28Tout le paradoxe de l’exposition Fukami est d’être le résultat, non d’un curateur français fasciné par l’Extrême-Orient, mais d’une politique culturelle venant directement du Japon qui favorise les représentations identitaires en promouvant une harmonie avec la nature et avec le règne animal. Comme l’ensemble des objets est affirmé découler de la mentalité d’un peuple particularisé, la confusion entre les formes de vie et les modes de vie produit un effet redoutable : la culture japonaise serait esthétique de nature. Si les « “manières de vivre” [sont] proches parentes des “formes de vie” sémiotiques » (Fontanille, 2021, p. 59), le sémioticien doit pourtant résister à la tentation d’affirmer « que ce qui est commun à un peuple, c’est sa forme de vie, [...] parce que, par définition, les formes de vie ne sont ni figées dans le temps, ni chacune attribuée de manière identitaire à un collectif spécifique » (ibid., p. 76).

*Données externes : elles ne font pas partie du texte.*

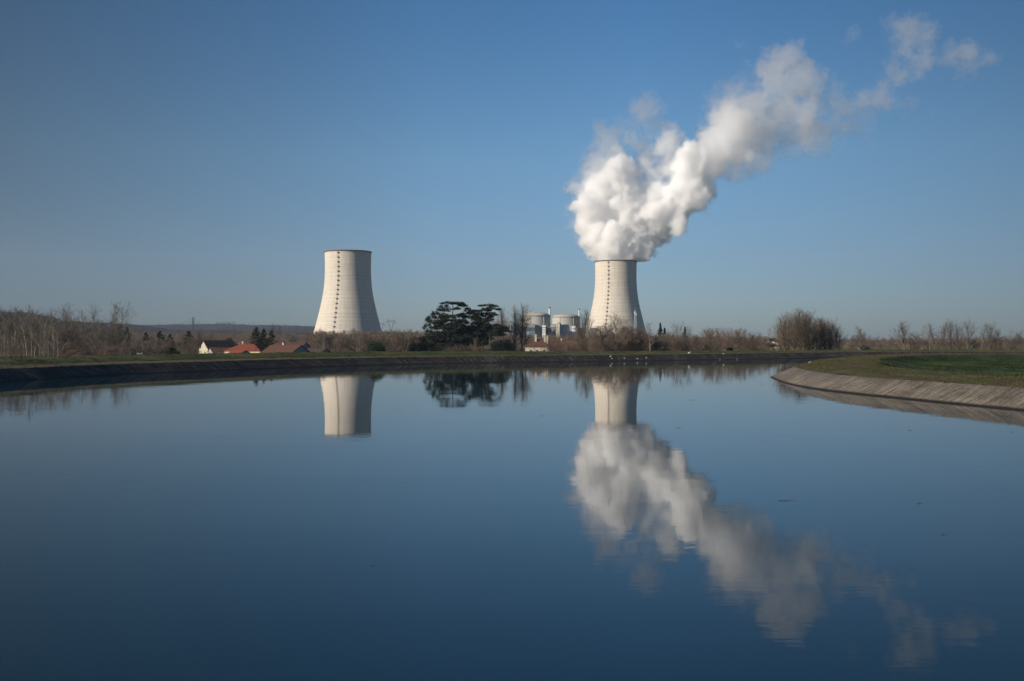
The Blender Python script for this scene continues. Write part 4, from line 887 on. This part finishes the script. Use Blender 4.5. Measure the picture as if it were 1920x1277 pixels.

En un mot, il me semble important de signifier que le monde utopique, cette zone « où l’imaginaire peut naviguer à sa guise dans les mondes possibles, en échappant à toute contre-factualité » (ibid., p. 237), qui est construit par cette exposition sous le biais d’un animisme quelque peu fourre-tout, ne peut pas exprimer le monde commun33 partagé entre les citoyens japonais, ou alors de manière paradoxalement fragmentaire.